Angesichts dieser Faktenlage ist unschwer zu erkennen, dass das nicht vom Sanktionsrecht des Fürsten bedrohte Abschaffungsprozedere sehr kompliziert ist und in der Praxis kaum funktionieren kann. Eine Kaskade von mehreren Abstimmungen, bei der der Fürst erst noch einen eigenen Vorschlag einbringen kann, wobei bei letzterem nicht klar ist, ob es um eine republikanische oder um eine monarchistische Verfassung geht, ist etwas zu viel des Guten.
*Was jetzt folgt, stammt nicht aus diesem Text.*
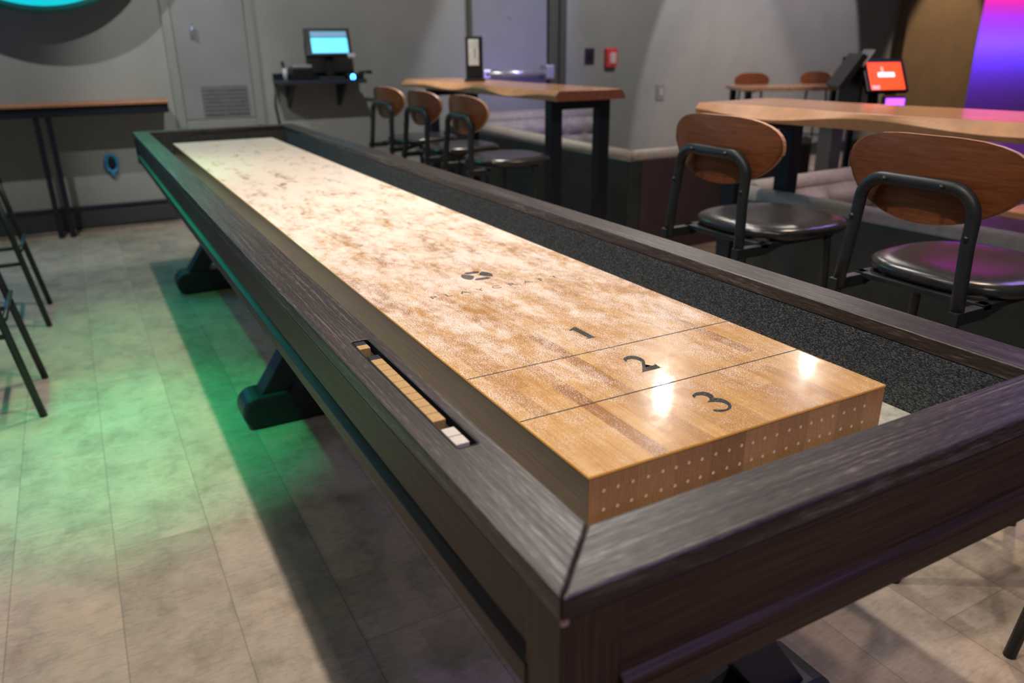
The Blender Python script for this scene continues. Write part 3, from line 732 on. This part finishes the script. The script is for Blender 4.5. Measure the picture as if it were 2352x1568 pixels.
for x in (XO0+.003, XO1-.067):
    for y in (YO0+.003, YO1-.063):
        bm = bmesh.new(); box(bm, x, x+.064, y, y+.060, .640, ZT-RT); obj('corner_post', bm, PAN_Z, TB, .003)
B('underframe', XO0+.03, XO1-.03, YO0+.03, YO1-.03, .655, ZG-.006, PAN_Y, TB)
B('gutter_floor', XI0-.004, XI1+.004, YI0-.004, YI1+.004, ZG-.0055, ZG, FELT, TB)
for (a, b, c, d) in ((XI0-.006, XI0+.0, YI0-.006, YI1+.006), (XI1-.0, XI1+.006, YI0-.006, YI1+.006), (XI0+.0005, XI1-.0005, YI0-.006, YI0), (XI0+.0005, XI1-.0005, YI1, YI1+.006)):
    B('carpet_lining', a, b, c, d, ZG+.0003, ZT-RT-.0005, CARPET, TB)
# playfield
bm = bmesh.new(); box(bm, 0, PW, 0, L, ZG+.0005, ZP-.0045)
for f in bm.faces: f.normal_update(); f.material_index = 1 if abs(f.normal.y) > .9 else 0
pf = obj('playfield', bm, [SIDEG, ENDG], TB, .0008)
bm = bmesh.new(); box(bm, -.0008, PW+.0008, -.0008, L+.0008, ZP-.0044, ZP)
for f in bm.faces: f.normal_update(); f.material_index = 0 if f.normal.z > .9 else 1
obj('playing_surface', bm, [PLAY, RESIN], TB, .0018, seg=3).data
dm = None
for row, (z, x0) in enumerate(((.7262, .021), (.7004, .0205))):
    for k in range(22):
        x = x0+k*.02125+(.0012*sin(k*5.1+row))
        if dm is None:
            bm = bmesh.new(); tube(bm, [(0, -.0006, 0), (0, .002, 0)], .0025, 10); o = obj('dowel', bm, DOWEL, pf); dm = o.data
        else: o = bpy.data.objects.new('dowel', dm); COL.objects.link(o); o.parent = pf
        o.location = (x, 0, z+.0006*sin(k*3.3+row*2)); 
# markings
def flat(name, poly, mat, smooth_it=True, z=ZP+.00025):
    if smooth_it:
        q = []; n = len(poly)
        for i in range(n):
            p0, p1, p2, p3 = poly[i-1], poly[i], poly[(i+1) % n], poly[(i+2) % n]
            for t in (0, .34, .67):
                q.append(tuple(.5*(2*p1[k]+(p2[k]-p0[k])*t+(2*p0[k]-5*p1[k]+4*p2[k]-p3[k])*t*t+(3*p1[k]-p0[k]-3*p2[k]+p3[k])*t**3) for k in (0, 1)))
        poly = q
    bm = bmesh.new(); vs = [bm.verts.new((x, y, z)) for x, y in poly]; f = bm.faces.new(vs)
    bmesh.ops.triangulate(bm, faces=[f]); return obj(name, bm, mat, TB)
THREE = [(.2445, .106), (.2465, .109), (.252, .112), (.259, .1135), (.266, .1115), (.2705, .107), (.272, .100), (.2705, .0935), (.267, .0885), (.270, .086), (.2735, .081), (.2752, .074), (.2735, .064), (.2685, .056), (.262, .051), (.2545, .0492), (.246, .050), (.2395, .054), (.238, .0575), (.240, .0605), (.243, .060), (.2475, .0565), (.254, .0537), (.2595, .0545), (.2642, .058), (.2670, .064), (.2655, .071), (.2620, .0755), (.256, .079), (.249, .082), (.256, .085), (.2605, .091), (.2612, .0965), (.259, .102), (.254, .105), (.248, .104), (.2435, .1005)]
TWO = [(.2425, .261), (.2445, .2655), (.2495, .2685), (.257, .270), (.263, .2685), (.2680, .263), (.270, .2535), (.2685, .244), (.2625, .234), (.2535, .2215), (.2535, .2212), (.2700, .2212), (.2730, .2245), (.2740, .2240), (.2715, .2085), (.2710, .2080), (.2385, .2085), (.2383, .2095), (.2575, .2355), (.261, .243), (.2605, .250), (.257, .2565), (.2505, .259), (.2455, .2575), (.241, .252), (.240, .2525)]
ONE = [(.2405, .4145), (.2570, .4245), (.2605, .4245), (.2605, .368), (.2640, .3665), (.2640, .3652), (.2440, .3652), (.2440, .3665), (.2490, .368), (.2490, .4125), (.2412, .4130)]
flat('number_three', THREE, INK); flat('number_two', TWO, INK); flat('number_one', ONE, INK, False)
for y in (.1578, .3145):
    flat('zone_line', [(.0, y-.0011), (PW, y-.0011), (PW, y+.0011), (0, y+.0011)], INK, False)
cu = bpy.data.curves.new('lettering', 'FONT'); cu.body = 'PLAYCRAFT'; cu.size = .0245; cu.space_character = 2.05; cu.align_x = 'CENTER'; cu.offset = -.00015
to = bpy.data.objects.new('tmp_text', cu); COL.objects.link(to); bpy.context.view_layer.update()
me = bpy.data.meshes.new_from_object(to.evaluated_get(bpy.context.evaluated_depsgraph_get())); bpy.data.objects.remove(to); bpy.data.curves.remove(cu)
me.materials.clear(); me.materials.append(FINK); me.name = 'brand_lettering'
o = bpy.data.objects.new('brand_lettering', me); COL.objects.link(o); o.parent = TB
xs = [v.co.x for v in me.vertices]; sc_ = .290/(max(xs)-min(xs))
for v in me.vertices: v.co.x = v.co.x*sc_+.254; v.co.y = v.co.y+.695; v.co.z = ZP+.0003
# round emblem: two wide side lobes and two slim arcs around an open centre
bm = bmesh.new(); cx, cy, R0 = .256, .797, .034
def sector(a0, a1, r0, r1, wob=0.0):
    n = 12
    pts = [(cx+r1*cos(a0+(a1-a0)*i/n), cy+r1*sin(a0+(a1-a0)*i/n)) for i in range(n+1)]
    pts += [(cx+(r0+wob*sin(pi*i/n))*cos(a0+(a1-a0)*i/n), cy+(r0+wob*sin(pi*i/n))*sin(a0+(a1-a0)*i/n)) for i in range(n, -1, -1)]
    bm.faces.new([bm.verts.new((x, y, ZP+.0003)) for x, y in pts])
sector(-.72, .80, .016, R0, -.010); sector(pi-.80, pi+.72, .016, R0, -.010)
sector(.95, 2.10, .022, R0, -.004); sector(pi+.98, pi+2.15, .022, R0, -.004)
bmesh.ops.triangulate(bm, faces=bm.faces)
obj('round_emblem', bm, INK, TB)
# trestles
TRES = plain('blue_lit_dark_wood', (.014, .017, .030), .45, var=.2, nscale=20)  # navy tint of the blue light is put into the dark wood colour
for ty in (.13, 1.90, 3.66):
    tr = empty('trestle', (0, 0, 0)); tr.parent = TB
    bm = bmesh.new()
    xa, xb = -.115, PW+.115
    poly = [(xa+.06+.06*cos(a), .065+.065*sin(a)) for a in [pi*1.5-i*pi/10 for i in range(11)]]
    poly = [(xa+.055-.055*sin(i*pi/10), .058-.058*cos(i*pi/10)) for i in range(11)] + [(xb-.055+.055*sin(i*pi/10), .058+.058*cos(i*pi/10)) for i in range(11)]
    prism(bm, poly, ty-.065, ty+.065, 1); obj('foot', bm, TRES, tr, .012)
    for sg in (-1, 1):
        c = PW/2
        bm = bmesh.new(); pts = [(c+sg*.300, .112), (c+sg*.200, .112), (c+sg*.045, .43), (c+sg*.12, .652), (c+sg*.235, .652), (c+sg*.150, .43)]
        pts = [(c+sg*.305, .108), (c+sg*.205, .108), (c+sg*.10, .25), (c+sg*.06, .42), (c+sg*.10, .652), (c+sg*.22, .652), (c+sg*.165, .42), (c+sg*.20, .26)]
        prism(bm, pts, ty-.045, ty+.045, 1); obj('brace', bm, TRES, tr, .004)
    B('crossbeam', .02, PW-.02, ty-.05, ty+.05, .60, .654, TRES, tr, .004)
B('stretcher', PW/2-.03, PW/2+.03, .16, 3.63, .30, .40, PAN_Y, TB, .006)

# raw wood showing where the near left corner is chipped
bm = bmesh.new(); prism(bm, [(XO0+.0028, YO0+.0028), (XO0+.010, YO0+.0026), (XO0+.0026, YO0+.007)], .768, ZT-RT+.0005); obj('chipped_corner', bm, plain('raw_oak', (.42, .27, .20), .6), TB, .001, label='pale chipped bit of the dark corner')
Die Wahrheit ist, dass mit diesem unwürdigen Hindernislauf von den tatsächlichen Problemen der heutigen Verfassung abgelenkt wird. Die im Jahre 2003 geänderte Verfassung hat nämlich die schon früher grosse Macht des Fürsten in die unmittelbare Nähe einer Autokratie oder eines absolutistisch regierenden Monarchen gerückt. Dabei ist diese überschiessende Macht nicht toter Buchstabe, sondern – wie die beiden jüngsten Sanktionsverweigerungsankündigungen durch das Fürstenhaus betreffend zwei Initiativen auf Einführung der Fristenlösung eindrücklich belegen – beklemmende Realität.